Outlining the process, Salmerón explained that those seeking permits will submit forms to the Village offices, staff will forward permits to NIC representatives in a secure file, and then NIC representatives will review the files and either make suggestions or issue permits. According to the drafted contract, NIC will have plans reviewed in three to seven business days.

“This is a great improvement to our current timeline,” Salmerón said.

Also present at the meeting was Andrew McKenzie of NIC. In a response to a question from Council member Kevin Stokes, McKenzie said that NIC plans to hire staff ahead of time to be able to keep up with the promised turnaround time.

“The only reason we exist is to provide good customer service,” McKenzie said.
Salmerón added that, in the future, customers will be able to upload their plans directly to iWorQ, the secure platform currently used for Village service requests.
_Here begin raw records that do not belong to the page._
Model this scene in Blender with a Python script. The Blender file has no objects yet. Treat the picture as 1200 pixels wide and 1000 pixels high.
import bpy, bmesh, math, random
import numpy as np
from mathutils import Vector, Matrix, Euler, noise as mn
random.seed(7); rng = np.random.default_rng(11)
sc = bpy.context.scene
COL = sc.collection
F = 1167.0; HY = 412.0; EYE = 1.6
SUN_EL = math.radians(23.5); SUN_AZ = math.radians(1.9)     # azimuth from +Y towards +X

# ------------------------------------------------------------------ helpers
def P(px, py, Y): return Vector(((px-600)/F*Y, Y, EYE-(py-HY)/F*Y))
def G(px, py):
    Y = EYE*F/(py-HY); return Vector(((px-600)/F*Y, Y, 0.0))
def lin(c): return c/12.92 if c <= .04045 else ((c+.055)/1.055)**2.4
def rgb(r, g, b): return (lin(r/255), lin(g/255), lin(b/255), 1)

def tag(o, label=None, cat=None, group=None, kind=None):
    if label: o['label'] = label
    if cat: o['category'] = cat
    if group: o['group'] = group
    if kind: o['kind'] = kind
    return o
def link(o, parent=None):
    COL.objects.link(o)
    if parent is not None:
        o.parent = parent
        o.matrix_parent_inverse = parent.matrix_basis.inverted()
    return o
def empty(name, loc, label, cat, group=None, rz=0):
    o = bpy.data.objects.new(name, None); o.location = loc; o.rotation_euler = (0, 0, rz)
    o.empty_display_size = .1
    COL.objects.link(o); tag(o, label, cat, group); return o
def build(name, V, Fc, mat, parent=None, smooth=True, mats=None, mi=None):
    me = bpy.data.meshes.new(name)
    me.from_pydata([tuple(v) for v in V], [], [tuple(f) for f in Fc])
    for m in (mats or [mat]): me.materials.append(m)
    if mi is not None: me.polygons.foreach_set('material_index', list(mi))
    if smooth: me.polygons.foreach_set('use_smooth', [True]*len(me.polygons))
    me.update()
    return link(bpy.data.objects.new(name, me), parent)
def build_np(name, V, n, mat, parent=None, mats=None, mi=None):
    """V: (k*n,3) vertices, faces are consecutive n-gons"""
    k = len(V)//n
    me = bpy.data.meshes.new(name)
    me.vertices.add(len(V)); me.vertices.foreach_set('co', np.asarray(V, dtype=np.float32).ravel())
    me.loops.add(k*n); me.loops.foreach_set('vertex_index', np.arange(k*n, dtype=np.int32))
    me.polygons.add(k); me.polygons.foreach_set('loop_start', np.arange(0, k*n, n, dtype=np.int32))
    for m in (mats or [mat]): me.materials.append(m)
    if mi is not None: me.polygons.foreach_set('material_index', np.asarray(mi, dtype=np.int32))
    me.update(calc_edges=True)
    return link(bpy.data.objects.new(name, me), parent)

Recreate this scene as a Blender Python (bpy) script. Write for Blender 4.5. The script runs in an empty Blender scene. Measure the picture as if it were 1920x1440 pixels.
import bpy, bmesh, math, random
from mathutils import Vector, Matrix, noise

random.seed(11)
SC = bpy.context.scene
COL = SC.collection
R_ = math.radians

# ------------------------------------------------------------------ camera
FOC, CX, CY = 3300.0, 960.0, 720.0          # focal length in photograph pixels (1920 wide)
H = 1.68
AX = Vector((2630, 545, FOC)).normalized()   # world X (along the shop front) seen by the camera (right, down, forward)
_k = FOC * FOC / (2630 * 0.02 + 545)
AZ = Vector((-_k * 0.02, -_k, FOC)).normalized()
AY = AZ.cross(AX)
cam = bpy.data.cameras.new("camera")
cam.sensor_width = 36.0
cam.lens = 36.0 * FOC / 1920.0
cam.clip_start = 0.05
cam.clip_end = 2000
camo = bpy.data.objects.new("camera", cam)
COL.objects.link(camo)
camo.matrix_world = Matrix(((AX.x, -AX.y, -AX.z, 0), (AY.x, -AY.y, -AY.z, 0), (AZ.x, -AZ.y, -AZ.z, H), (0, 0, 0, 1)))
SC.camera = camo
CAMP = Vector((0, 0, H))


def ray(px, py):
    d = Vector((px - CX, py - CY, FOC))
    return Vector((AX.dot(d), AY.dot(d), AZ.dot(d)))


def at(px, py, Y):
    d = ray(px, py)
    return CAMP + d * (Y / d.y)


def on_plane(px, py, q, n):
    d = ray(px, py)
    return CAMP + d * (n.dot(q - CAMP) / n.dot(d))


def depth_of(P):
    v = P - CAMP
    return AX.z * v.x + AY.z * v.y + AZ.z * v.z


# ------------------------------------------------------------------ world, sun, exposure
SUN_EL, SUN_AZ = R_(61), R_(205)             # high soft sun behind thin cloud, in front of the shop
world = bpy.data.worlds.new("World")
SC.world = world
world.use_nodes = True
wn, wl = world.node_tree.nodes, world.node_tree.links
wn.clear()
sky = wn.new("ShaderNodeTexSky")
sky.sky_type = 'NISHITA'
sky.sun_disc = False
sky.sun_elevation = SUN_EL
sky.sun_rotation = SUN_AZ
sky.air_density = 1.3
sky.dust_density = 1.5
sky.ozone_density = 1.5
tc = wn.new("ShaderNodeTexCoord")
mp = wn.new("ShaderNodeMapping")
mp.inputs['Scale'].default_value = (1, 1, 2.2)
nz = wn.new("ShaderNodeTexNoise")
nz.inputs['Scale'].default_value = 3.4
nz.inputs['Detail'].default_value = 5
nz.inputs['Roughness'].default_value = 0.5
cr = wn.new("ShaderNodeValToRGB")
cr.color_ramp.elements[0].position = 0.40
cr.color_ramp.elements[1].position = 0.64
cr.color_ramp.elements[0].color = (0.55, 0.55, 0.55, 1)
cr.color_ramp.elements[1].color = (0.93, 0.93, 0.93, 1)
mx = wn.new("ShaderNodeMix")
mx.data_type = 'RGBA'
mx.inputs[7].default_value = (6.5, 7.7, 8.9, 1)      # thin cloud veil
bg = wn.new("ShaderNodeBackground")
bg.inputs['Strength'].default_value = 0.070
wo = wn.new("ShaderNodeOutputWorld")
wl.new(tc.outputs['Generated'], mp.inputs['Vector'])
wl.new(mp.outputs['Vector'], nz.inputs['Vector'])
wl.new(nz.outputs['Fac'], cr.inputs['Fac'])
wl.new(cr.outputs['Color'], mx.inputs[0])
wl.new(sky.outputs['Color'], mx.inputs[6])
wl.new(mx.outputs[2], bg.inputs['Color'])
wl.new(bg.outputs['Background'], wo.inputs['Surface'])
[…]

In addition, NIC will provide “orientation and technical assistance to customers on building regulations,” Salmerón said. This means that villagers can call the Village offices and be connected with a NIC representative to receive updates and guidance on their projects and plans.

“There may be seven different ways to meet regulation,” McKenzie said. “Part of our function is to educate the community on how to achieve their goals.”

Building plans often need changes in order to obtain permits from local and state agencies. In a response to a question from Council member Laura Curliss, McKenzie assured Council that “the person who first lays hands on the project is accountable for getting it approved.”

Salmerón also addressed concerns with the cost of contracting with NIC, explaining that 90% of each permit fee would pay the company. The other 10% of the fee would pay for administrative and technology costs, leaving the Village with no additional cost for the building department.

Council members unanimously approved of the first reading, and will further discuss it and other steps towards certifying the building department at Council’s Sept. 7 meeting. To continue moving forward with the creation of a local building department, Village Council will need to apply for certification from the Ohio Board of Building Standards and implement the technology for permit management.